AIM - Copy out each line that mentions the word "script".

##### PROVIDED DATA

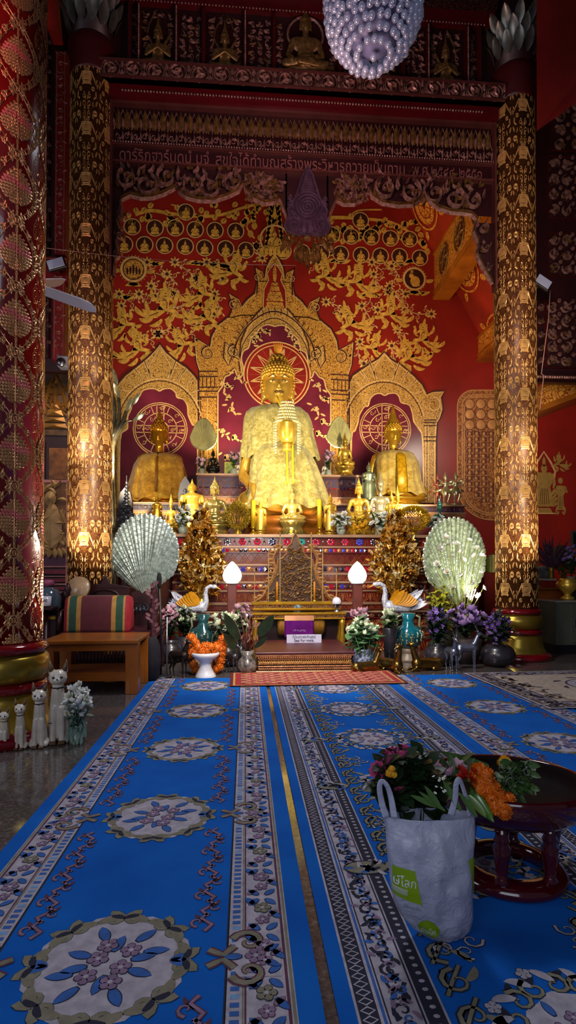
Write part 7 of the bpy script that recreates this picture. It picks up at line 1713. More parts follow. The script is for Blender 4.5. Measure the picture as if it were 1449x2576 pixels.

##########
##### PROVIDED DATA

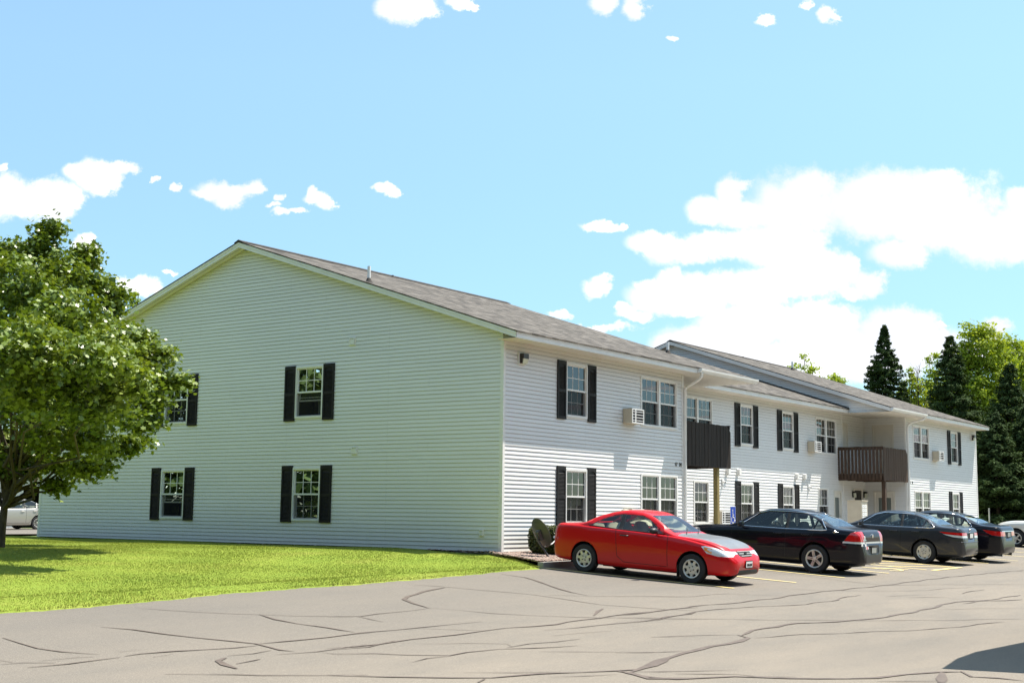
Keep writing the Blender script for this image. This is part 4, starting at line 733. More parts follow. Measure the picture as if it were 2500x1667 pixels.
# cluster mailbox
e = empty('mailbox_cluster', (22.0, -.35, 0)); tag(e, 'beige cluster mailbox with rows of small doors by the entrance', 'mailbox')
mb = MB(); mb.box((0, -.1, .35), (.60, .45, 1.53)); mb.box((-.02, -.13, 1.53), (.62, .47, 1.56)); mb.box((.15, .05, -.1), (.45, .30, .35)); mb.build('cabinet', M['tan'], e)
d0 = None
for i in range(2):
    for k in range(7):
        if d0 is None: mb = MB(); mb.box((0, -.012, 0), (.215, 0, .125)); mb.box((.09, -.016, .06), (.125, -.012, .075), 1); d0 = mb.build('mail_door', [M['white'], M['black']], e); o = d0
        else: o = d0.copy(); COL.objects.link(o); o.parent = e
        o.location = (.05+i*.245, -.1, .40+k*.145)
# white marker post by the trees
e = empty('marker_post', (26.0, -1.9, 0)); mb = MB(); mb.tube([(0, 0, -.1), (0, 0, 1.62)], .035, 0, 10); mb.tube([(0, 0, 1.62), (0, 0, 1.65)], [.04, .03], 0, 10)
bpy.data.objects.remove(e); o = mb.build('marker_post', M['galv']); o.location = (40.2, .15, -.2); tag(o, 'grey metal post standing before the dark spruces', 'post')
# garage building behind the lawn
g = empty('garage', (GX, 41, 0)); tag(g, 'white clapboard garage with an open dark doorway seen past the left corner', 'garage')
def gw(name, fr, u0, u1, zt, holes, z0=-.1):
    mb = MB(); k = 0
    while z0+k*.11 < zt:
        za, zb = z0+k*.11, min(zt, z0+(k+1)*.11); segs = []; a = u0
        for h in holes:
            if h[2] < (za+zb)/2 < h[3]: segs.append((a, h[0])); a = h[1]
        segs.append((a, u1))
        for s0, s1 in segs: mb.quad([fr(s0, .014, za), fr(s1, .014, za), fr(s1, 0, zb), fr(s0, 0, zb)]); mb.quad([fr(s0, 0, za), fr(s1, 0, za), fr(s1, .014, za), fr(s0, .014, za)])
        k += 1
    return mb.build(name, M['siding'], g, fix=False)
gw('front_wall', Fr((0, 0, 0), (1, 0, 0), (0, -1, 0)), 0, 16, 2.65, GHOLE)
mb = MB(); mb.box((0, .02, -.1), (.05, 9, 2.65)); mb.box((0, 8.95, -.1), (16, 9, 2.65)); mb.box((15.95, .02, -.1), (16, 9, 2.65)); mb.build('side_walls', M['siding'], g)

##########
##### PROVIDED DATA

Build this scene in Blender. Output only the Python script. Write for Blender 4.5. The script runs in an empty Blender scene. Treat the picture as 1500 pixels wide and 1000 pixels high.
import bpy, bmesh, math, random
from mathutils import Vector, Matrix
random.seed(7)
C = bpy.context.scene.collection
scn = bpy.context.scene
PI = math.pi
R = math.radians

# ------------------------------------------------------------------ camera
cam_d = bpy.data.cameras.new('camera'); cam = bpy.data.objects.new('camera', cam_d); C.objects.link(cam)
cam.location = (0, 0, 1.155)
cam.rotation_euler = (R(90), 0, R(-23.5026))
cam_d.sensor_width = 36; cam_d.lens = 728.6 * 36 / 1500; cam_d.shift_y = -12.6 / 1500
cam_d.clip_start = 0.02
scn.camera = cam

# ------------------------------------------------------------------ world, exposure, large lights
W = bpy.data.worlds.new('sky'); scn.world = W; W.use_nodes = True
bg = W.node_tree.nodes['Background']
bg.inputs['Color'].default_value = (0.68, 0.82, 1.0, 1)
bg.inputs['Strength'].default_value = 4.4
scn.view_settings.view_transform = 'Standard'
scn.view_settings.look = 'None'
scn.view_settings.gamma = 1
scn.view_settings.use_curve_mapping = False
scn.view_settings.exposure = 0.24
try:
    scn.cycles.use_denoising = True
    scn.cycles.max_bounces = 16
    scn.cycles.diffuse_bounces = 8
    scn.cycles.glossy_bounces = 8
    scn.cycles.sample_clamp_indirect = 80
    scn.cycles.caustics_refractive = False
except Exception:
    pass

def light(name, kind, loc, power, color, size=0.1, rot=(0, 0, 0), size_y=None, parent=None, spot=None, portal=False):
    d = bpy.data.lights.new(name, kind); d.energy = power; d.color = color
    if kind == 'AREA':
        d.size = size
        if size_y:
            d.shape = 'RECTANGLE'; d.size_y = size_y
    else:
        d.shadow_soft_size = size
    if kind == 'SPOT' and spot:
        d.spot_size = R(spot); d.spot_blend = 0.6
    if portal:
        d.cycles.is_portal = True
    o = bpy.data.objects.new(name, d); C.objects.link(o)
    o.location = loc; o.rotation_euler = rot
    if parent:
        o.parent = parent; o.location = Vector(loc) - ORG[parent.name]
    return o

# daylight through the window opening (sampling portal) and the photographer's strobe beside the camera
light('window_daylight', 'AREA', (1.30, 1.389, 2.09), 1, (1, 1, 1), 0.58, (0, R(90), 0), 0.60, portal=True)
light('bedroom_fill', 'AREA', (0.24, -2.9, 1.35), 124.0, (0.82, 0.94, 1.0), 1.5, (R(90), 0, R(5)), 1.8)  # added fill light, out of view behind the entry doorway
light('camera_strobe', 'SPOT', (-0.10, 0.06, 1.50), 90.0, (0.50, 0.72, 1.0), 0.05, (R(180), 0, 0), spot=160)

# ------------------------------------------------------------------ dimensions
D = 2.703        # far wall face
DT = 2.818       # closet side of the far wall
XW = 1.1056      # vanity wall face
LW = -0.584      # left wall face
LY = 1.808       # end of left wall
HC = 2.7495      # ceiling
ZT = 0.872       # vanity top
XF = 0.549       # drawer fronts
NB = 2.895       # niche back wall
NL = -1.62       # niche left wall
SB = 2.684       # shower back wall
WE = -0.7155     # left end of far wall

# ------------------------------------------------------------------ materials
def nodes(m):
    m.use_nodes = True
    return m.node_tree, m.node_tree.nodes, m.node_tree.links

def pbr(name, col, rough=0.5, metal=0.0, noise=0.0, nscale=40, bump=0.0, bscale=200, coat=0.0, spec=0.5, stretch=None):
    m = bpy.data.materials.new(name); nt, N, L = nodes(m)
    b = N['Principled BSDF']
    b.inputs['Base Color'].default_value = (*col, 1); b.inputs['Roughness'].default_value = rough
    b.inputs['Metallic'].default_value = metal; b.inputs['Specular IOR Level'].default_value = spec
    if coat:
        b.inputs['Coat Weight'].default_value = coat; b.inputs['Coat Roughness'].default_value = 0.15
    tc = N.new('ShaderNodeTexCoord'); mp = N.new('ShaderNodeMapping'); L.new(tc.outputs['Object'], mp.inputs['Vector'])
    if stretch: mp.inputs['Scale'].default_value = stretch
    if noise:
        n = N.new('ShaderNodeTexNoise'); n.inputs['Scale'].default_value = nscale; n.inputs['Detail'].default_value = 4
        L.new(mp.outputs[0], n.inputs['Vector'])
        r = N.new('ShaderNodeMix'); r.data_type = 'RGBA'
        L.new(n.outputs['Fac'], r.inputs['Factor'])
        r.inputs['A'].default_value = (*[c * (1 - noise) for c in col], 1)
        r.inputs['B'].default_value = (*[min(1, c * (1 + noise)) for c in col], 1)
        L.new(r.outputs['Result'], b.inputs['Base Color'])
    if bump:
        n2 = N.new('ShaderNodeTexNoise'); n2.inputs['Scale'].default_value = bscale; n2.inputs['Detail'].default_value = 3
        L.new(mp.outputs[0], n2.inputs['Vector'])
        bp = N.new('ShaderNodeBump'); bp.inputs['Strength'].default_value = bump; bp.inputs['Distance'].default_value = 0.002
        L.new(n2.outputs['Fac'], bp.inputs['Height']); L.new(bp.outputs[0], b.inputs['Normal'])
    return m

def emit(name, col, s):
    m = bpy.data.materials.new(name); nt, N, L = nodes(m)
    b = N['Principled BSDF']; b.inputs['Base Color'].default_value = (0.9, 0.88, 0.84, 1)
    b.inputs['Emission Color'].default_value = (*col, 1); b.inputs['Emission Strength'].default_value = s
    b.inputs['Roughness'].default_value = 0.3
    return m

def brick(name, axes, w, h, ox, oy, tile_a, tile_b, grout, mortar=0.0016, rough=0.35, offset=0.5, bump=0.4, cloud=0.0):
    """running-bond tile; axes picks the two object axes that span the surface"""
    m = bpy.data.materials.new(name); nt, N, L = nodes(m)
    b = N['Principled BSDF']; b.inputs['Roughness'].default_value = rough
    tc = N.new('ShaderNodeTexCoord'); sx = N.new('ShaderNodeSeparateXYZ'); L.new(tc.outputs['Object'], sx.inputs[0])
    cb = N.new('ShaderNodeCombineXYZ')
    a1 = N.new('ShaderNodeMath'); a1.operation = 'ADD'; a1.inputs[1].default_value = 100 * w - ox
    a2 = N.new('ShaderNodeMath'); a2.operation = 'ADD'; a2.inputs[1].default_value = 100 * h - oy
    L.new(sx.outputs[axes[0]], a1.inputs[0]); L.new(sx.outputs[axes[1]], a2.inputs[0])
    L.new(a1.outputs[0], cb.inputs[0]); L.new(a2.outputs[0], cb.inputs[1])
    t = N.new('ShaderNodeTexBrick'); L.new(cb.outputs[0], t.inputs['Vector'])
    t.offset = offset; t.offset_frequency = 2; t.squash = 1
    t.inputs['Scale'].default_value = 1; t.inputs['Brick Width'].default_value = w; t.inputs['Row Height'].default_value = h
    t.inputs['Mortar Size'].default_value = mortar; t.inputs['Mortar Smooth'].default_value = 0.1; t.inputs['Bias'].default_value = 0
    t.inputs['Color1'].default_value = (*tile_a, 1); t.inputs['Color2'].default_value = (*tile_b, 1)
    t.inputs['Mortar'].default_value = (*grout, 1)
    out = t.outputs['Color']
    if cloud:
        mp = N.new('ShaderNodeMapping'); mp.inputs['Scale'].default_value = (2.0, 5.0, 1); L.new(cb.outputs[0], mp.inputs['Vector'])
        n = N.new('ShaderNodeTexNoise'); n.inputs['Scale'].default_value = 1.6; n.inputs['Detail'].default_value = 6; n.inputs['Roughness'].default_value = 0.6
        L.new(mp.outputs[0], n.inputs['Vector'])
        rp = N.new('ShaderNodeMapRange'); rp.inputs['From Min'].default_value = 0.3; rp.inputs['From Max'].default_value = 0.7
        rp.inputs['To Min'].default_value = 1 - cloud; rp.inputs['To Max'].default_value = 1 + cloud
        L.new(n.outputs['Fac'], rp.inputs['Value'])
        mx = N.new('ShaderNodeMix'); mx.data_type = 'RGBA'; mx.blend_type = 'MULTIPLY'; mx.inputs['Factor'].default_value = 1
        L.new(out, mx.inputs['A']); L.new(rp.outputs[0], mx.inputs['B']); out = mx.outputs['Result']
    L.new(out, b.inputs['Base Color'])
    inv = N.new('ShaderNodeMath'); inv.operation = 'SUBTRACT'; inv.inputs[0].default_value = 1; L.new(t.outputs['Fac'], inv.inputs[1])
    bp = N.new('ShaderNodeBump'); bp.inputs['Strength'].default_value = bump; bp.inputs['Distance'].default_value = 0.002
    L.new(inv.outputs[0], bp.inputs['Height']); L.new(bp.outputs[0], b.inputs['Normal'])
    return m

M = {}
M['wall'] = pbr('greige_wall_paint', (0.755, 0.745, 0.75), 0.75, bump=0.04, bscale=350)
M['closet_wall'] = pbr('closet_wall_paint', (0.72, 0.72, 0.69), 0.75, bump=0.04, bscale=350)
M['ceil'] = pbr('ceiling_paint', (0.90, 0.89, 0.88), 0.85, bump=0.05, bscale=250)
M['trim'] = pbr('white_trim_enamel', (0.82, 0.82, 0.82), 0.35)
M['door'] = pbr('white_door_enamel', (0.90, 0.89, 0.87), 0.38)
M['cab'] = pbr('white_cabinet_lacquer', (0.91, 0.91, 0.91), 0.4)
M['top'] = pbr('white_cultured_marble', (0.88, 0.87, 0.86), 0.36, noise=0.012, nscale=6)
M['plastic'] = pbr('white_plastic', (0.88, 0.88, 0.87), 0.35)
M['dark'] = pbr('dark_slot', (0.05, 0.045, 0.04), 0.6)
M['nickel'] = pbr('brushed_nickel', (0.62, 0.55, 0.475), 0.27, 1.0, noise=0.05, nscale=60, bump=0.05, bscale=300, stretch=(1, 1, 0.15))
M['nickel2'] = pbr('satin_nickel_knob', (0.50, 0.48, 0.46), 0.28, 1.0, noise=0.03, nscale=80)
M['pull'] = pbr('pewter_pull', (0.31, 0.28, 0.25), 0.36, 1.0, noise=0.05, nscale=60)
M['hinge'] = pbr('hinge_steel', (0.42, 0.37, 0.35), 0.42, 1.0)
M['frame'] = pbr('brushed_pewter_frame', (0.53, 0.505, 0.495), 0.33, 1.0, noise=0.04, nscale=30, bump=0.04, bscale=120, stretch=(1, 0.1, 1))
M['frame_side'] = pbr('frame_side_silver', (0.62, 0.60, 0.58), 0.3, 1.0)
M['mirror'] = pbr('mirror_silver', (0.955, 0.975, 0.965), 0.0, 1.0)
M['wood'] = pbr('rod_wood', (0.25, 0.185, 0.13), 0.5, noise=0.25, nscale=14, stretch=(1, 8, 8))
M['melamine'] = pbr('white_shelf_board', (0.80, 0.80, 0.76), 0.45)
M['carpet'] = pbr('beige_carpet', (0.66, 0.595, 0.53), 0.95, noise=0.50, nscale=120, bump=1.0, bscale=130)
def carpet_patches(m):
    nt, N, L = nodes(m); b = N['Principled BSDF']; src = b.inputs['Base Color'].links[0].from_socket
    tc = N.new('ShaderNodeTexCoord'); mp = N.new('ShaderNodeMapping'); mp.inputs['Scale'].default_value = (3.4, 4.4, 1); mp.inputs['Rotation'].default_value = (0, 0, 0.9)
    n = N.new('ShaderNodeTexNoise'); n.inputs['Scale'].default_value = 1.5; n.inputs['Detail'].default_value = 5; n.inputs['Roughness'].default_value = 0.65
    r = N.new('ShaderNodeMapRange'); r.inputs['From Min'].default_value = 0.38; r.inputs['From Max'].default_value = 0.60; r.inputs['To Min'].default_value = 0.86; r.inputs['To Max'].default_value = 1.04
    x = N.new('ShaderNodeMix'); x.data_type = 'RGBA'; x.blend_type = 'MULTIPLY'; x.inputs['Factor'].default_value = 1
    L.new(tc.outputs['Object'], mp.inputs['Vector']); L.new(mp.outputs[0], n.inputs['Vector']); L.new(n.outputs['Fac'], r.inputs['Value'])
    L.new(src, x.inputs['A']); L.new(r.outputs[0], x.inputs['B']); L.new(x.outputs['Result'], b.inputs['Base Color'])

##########

ANSWER TO THIS TASK -
Write part 7 of the bpy script that recreates this picture. It picks up at line 1713. More parts follow. The script is for Blender 4.5. Measure the picture as if it were 1449x2576 pixels.
Keep writing the Blender script for this image. This is part 4, starting at line 733. More parts follow. Measure the picture as if it were 2500x1667 pixels.
Build this scene in Blender. Output only the Python script. Write for Blender 4.5. The script runs in an empty Blender scene. Treat the picture as 1500 pixels wide and 1000 pixels high.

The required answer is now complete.